La
sombra dentro del cuerpo es un
compendio de relatos que gira en torno a dos ideas principales. La
primera: La cuestión de si es posible la mirada impune; si la existencia del individuo conlleva para éste la condición de testigo. Y la
segunda: Dilucidar dónde se gesta el dolor (el dolor físico y,
sobre todo, el moral): ¿en
la memoria, que acaba pariendo el mal?, ¿o en el daño engendrado,
precisamente, por la
memoria?
En
estos relatos (en los que se repiten personajes a modo de hilo
argumentario más propio de la novela que de la narrativa corta)
subyacen, asimismo, otros temas que no son más que la consecuencia
de las dos ideas troncales; temas como la culpa, el agravio, la
expiación, el recelo o la neutralidad.
En
el texto (poco más que un aforismo) que marca un punto de inflexión
en la intención narrativa del cuaderno, el protagonista se pregunta:
«Estoy
perdido en mitad de un atajo. Pero la cuestión no es ésta. Mi
desorientación no tiene importancia alguna. La pregunta es: cómo he
venido a parar aquí».
En
efecto, a lo largo del desarrollo de los cuentos que pueblan La
sombra dentro del cuerpo, se
repite de manera mántrica (lo hacen los personajes, con sus
reflexiones y quehaceres) la máxima que intenta hacer posible
que la consecuencia no sea, también, una causa: evitar que el dolor
individual se convierta en daño colectivo.
Os
dejo el relato que concluye el cuaderno:
«El
niño nunca se dormía antes de que su padre llegara. (El padre era
una persona muy puntual, llegaba siempre a las 2.45 h., jamás se
retrasaba, y hasta entonces el hijo no apagaba la luz.) Después de
cenar veía un poco la tele, junto a su madre; al cabo de treinta
minutos, tres cuartos de hora como mucho, el niño le daba un beso de
buenas noches antes de retirarse a su habitación.

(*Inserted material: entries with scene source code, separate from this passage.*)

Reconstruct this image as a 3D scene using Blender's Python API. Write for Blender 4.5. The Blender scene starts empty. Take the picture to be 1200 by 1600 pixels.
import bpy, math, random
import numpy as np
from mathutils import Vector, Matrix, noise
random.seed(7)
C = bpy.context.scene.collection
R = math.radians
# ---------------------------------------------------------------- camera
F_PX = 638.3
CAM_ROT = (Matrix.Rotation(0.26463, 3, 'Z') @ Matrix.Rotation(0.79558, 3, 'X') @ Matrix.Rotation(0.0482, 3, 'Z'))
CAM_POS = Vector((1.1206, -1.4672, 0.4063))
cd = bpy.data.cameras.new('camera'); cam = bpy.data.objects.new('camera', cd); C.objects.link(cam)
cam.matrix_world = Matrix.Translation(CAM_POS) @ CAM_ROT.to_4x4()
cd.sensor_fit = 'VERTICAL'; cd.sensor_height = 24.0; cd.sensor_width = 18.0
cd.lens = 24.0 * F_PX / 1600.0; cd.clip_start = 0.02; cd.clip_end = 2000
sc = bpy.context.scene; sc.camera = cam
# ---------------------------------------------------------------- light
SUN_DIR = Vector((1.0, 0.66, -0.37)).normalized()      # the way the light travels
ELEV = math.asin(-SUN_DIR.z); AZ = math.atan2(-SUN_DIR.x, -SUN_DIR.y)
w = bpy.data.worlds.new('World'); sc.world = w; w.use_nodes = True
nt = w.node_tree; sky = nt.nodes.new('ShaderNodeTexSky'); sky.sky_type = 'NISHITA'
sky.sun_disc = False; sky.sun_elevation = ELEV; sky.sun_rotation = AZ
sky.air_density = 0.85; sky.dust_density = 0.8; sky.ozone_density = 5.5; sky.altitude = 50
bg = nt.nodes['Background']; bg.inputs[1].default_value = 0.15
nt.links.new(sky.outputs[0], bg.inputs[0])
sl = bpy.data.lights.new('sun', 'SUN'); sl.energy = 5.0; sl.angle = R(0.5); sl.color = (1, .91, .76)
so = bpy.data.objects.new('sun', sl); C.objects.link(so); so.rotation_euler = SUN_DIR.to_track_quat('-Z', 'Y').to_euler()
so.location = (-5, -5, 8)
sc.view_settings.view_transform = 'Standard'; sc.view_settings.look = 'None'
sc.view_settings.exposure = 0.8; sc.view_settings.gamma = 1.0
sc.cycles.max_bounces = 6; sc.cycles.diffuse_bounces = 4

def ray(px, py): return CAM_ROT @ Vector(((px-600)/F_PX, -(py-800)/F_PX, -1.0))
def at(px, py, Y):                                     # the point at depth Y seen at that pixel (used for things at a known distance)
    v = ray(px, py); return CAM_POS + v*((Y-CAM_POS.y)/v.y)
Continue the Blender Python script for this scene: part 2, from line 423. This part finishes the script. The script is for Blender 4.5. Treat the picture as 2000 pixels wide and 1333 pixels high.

Una vez allí,
cogía el libro que estuviese leyendo en ese momento, devoraba
algunas páginas, las que cupieran en una hora y media,
aproximadamente, y luego cerraba el libro para esperar a su padre.
(Ya había pasado un cuarto de hora, más o menos, desde que
escuchara a la madre acostarse.) Ése era el planteamiento de todas
sus noches. No contenía la respiración entretanto (qué va, al fin
y al cabo no llegaba a tres horas el tiempo de espera), pero sí
notaba una presión en el estómago ―con los años supo que a eso
se le llama nudo―,
hasta que sentía las llaves del padre hurgando la cerradura un rato:
seguro que lo hacía a oscuras, para no iluminar inútilmente todos
los rellanos con la luz central; y luego sus pasos entrando ya y
avanzando por el pasillo. El chaval permanecía un poco más así,
despierto ―el nudo deshaciéndose, al fin―, mientras el padre
recorría el piso a través del largo zaguán, entraba en el baño,
salía, entraba en la cocina, se quedaba un poco allí, comiendo algo
frío, quizás, bebiendo un vaso de agua, salía, entraba en el
dormitorio que compartía con su mujer ―no podía ver la luz bajo
la puerta en la habitación del niño porque tenía por costumbre
encender todas las luces de la casa―, y ya no volvía a salir hasta
la mañana siguiente. (En efecto, el desenlace de su noche coincidía
plenamente con el desenlace de la noche del hijo, aunque él no lo
supiese.) Entonces sí, el chaval se levantaba, iba al baño, apagaba
―de vuelta― las luces y se disponía a dormir.»